Making an Abstract Art is an Adventure

I’m the kind of person who loves taking unusual side roads to discover wonderful things that are sometimes too impossible to see in the main highways.  I remember when I was a kid; my dad would take me out driving in the country with no real destination in mind. Then I would ask hi, “Dad, are you sure we are not lost?” He would simply smile and say “What if we are? Isn’t fun?” Dad was always seeking for adventures, so do I!


Similarly in my way of creating my art, I take pleasure in not knowing exactly where I’m headed. I found out in order to get to place where I wanted; I must begin without any destination or purpose in mind, unfettered by wondering what the outcome would be. I don’t care about the mess it would create (getting painted in my hair, or on the floor, or on my clothes) they are all given, anyway. Or if I don’t want everything around me looks messy, I would make sure that there are lots of clothes around visqueen from the hardware store is good or even old useless shower curtains.

I’m not also worried at that point about spoiling a pristine white canvas. As a matter of fact, I like to completely cover that white as fast as I could, just to get that fear out of the way. Sometimes I apply a single even tone over the entire canvas; there are also times I like to apply multiple pours. Then, I would look for as many ways as possible to apply paint to canvas.

Appropriate Tools You Can Use for Abstract Painting

To achieve the abstract art paintings that I want, I have tools at hand. I needed rollers, brushes in various sizes, squeegees, a wall paper brush, rags, and all assortments of faux-finishing tools.

I love using almost anything in my abstract paintings except the normal suspects to get something interesting started. I pick one, apply some paint, then pick another, apply paint again, the third, and apply some more paint. (It’s more helpful for me when I play the music of my favorite artist during painting).

At this point, I might usually combining colors that I think are ugly together. After all, if I didn’t, then I might miss an exiting fresh new color combination.

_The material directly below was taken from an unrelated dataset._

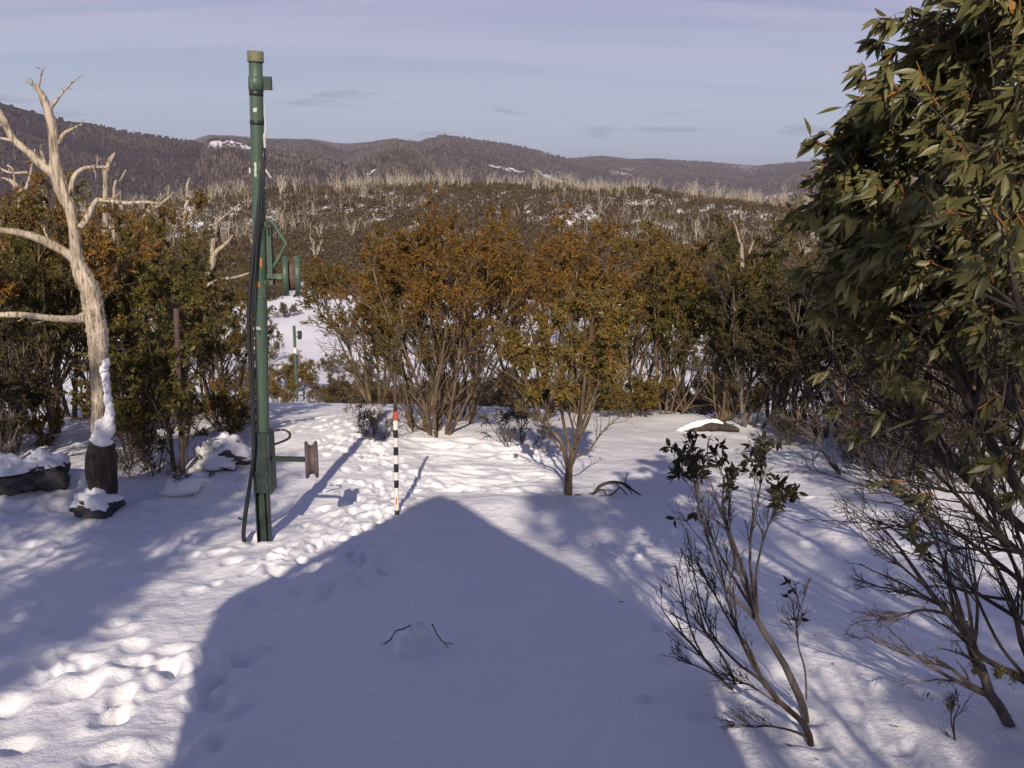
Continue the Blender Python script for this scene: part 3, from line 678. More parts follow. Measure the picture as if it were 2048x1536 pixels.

As wet paint sits there, I would scratch through it with different mark making tools, or make marks over it with a long stick dipped in another color. I would also or not add texture to it (this is what I often do). I may then scuff, sand, and rub through some areas and come out with a fantastic abstract art painting.

Just go with the flow

If the rhythm is right and the flow is great, I will come out with an abstract painting right out of the seeming bedlam. There are also times that I need to work at it a little more to bring things together with a single amalgamating color, or some organizing structure. Or on other days, I would put the whole things aside and look at it again later to decide what I must do next. This part of the process is something of a mystery, but like what I said, I like adventure!